Keep only the lines from the top of the listing through the one with "SUN_DIR = Vector((.47, .27, -.15)).normalized()", and reproduce them unaltered.

--- start of Data provided ---

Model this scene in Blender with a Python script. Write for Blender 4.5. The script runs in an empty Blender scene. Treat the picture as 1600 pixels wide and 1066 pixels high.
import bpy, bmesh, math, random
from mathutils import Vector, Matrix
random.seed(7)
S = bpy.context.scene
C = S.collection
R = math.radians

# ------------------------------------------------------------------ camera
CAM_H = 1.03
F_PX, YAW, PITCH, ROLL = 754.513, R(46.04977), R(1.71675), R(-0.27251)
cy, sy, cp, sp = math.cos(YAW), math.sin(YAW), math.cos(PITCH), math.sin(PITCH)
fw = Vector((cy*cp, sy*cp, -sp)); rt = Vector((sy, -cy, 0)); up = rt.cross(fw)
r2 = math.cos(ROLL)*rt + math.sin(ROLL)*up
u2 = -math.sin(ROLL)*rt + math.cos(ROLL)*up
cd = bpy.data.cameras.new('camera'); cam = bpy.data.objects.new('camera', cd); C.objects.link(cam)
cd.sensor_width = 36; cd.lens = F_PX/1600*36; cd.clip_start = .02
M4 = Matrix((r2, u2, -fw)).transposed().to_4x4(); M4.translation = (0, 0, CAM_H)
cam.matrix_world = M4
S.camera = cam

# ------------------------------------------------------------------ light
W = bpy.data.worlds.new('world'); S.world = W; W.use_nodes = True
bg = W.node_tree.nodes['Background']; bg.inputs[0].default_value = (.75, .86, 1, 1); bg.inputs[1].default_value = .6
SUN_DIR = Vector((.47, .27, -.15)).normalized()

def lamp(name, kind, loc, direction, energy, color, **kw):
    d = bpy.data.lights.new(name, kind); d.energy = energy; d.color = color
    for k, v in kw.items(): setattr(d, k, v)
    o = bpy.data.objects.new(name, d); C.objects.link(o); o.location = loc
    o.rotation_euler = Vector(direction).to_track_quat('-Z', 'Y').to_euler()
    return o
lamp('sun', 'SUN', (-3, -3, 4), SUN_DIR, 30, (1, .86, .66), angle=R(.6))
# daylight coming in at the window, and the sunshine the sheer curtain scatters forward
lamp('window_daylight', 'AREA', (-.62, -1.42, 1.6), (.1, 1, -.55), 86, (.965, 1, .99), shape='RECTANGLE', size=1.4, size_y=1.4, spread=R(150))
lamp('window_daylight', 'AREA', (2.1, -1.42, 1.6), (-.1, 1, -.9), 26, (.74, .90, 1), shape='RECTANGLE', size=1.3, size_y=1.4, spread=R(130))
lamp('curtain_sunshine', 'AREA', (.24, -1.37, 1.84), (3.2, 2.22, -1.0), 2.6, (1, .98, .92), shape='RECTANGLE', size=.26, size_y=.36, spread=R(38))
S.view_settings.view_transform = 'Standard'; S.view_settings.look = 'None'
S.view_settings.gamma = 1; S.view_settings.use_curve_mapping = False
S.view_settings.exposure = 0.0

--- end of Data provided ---

### Result:
Model this scene in Blender with a Python script. Write for Blender 4.5. The script runs in an empty Blender scene. Treat the picture as 1600 pixels wide and 1066 pixels high.
import bpy, bmesh, math, random
from mathutils import Vector, Matrix
random.seed(7)
S = bpy.context.scene
C = S.collection
R = math.radians

# ------------------------------------------------------------------ camera
CAM_H = 1.03
F_PX, YAW, PITCH, ROLL = 754.513, R(46.04977), R(1.71675), R(-0.27251)
cy, sy, cp, sp = math.cos(YAW), math.sin(YAW), math.cos(PITCH), math.sin(PITCH)
fw = Vector((cy*cp, sy*cp, -sp)); rt = Vector((sy, -cy, 0)); up = rt.cross(fw)
r2 = math.cos(ROLL)*rt + math.sin(ROLL)*up
u2 = -math.sin(ROLL)*rt + math.cos(ROLL)*up
cd = bpy.data.cameras.new('camera'); cam = bpy.data.objects.new('camera', cd); C.objects.link(cam)
cd.sensor_width = 36; cd.lens = F_PX/1600*36; cd.clip_start = .02
M4 = Matrix((r2, u2, -fw)).transposed().to_4x4(); M4.translation = (0, 0, CAM_H)
cam.matrix_world = M4
S.camera = cam

# ------------------------------------------------------------------ light
W = bpy.data.worlds.new('world'); S.world = W; W.use_nodes = True
bg = W.node_tree.nodes['Background']; bg.inputs[0].default_value = (.75, .86, 1, 1); bg.inputs[1].default_value = .6
SUN_DIR = Vector((.47, .27, -.15)).normalized()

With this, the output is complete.